BRIEF — Quote exactly the lines spanning from the top of the data below to the line that contains "COL=scene.collection", including both.

GIVEN INFORMATION —
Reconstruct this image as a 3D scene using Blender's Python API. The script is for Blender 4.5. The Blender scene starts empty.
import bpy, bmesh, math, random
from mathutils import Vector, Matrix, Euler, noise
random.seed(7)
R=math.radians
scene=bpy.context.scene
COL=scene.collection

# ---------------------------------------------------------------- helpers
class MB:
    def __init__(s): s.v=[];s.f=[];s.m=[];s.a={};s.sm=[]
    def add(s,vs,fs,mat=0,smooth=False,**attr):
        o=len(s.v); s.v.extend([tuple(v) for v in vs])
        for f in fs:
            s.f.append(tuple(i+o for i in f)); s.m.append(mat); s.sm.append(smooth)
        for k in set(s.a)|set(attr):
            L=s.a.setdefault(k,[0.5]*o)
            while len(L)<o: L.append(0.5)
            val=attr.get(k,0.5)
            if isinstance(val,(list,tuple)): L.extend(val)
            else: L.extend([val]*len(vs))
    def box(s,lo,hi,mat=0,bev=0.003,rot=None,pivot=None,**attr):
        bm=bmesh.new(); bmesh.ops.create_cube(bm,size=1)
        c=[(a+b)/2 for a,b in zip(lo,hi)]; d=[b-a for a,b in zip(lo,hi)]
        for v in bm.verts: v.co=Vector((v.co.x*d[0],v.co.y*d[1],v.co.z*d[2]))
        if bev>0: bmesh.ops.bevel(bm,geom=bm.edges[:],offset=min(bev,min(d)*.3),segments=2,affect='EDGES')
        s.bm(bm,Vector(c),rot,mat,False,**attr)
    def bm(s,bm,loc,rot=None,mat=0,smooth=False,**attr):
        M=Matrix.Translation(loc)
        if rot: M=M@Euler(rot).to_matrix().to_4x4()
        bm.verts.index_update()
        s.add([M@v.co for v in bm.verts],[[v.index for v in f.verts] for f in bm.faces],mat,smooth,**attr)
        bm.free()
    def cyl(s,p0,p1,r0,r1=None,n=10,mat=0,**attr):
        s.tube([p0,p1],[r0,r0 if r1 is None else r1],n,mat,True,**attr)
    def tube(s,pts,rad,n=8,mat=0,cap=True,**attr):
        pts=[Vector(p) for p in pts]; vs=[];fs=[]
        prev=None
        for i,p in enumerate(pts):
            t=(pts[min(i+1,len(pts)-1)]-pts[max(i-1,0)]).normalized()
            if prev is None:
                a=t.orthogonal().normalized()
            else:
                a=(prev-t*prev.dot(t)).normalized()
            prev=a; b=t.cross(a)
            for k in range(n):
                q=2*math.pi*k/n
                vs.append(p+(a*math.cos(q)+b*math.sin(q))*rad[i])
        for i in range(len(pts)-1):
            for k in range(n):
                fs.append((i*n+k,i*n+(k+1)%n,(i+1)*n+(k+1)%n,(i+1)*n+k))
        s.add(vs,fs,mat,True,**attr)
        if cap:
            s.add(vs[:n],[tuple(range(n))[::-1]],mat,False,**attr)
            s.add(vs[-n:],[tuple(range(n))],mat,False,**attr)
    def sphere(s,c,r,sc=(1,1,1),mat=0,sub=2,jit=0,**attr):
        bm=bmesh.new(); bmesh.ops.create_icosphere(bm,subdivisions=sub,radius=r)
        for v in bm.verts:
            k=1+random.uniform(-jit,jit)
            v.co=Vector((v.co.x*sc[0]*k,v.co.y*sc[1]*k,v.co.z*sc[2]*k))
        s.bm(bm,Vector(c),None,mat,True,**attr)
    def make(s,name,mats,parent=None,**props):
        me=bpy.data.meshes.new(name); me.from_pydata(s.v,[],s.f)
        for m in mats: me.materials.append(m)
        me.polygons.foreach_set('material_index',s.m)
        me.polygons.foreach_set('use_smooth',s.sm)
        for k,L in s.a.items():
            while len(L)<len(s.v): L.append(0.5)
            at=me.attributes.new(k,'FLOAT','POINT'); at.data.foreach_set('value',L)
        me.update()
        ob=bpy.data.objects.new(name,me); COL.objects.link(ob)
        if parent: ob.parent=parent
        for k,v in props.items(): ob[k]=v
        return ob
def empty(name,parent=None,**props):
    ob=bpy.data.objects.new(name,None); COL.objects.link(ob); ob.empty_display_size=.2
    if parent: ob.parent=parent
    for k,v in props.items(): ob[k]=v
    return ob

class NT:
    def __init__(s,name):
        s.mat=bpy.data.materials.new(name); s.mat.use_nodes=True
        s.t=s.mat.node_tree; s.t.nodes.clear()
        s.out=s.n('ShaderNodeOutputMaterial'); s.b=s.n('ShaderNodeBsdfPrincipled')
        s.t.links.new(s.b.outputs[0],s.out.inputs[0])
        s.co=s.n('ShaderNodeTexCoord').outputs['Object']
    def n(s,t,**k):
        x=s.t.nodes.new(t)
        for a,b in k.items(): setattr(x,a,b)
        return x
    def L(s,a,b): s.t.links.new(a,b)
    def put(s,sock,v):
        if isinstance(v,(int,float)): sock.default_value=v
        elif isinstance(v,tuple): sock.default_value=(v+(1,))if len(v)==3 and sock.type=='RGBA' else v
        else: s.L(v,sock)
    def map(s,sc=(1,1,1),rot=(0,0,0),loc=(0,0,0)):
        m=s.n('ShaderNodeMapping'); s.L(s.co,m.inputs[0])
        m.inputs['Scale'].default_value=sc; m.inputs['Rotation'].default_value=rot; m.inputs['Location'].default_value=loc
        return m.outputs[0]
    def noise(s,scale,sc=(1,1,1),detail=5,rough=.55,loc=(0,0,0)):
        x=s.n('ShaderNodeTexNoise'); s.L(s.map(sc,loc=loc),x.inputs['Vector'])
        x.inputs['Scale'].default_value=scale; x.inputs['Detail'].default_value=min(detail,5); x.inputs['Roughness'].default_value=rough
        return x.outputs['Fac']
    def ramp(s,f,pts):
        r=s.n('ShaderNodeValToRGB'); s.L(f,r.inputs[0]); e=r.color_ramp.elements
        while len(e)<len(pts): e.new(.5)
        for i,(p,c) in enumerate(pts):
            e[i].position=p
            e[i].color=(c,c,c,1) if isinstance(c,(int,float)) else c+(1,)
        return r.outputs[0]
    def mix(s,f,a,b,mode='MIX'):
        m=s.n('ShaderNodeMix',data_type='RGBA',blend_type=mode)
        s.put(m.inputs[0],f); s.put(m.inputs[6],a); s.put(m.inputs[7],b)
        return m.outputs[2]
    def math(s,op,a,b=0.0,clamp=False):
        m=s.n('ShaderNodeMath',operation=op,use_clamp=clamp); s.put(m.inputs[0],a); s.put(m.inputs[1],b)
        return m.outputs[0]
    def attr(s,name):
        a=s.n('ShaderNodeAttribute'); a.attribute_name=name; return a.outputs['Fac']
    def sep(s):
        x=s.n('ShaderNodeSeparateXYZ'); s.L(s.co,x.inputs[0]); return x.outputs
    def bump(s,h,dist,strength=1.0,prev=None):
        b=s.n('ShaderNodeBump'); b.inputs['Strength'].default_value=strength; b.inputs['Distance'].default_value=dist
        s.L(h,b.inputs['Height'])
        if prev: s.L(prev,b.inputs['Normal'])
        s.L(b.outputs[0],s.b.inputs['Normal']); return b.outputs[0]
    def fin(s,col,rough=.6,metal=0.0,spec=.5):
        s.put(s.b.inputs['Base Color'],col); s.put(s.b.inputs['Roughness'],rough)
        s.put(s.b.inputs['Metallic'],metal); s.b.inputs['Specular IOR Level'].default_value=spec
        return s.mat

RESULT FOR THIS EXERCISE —
Reconstruct this image as a 3D scene using Blender's Python API. The script is for Blender 4.5. The Blender scene starts empty.
import bpy, bmesh, math, random
from mathutils import Vector, Matrix, Euler, noise
random.seed(7)
R=math.radians
scene=bpy.context.scene
COL=scene.collection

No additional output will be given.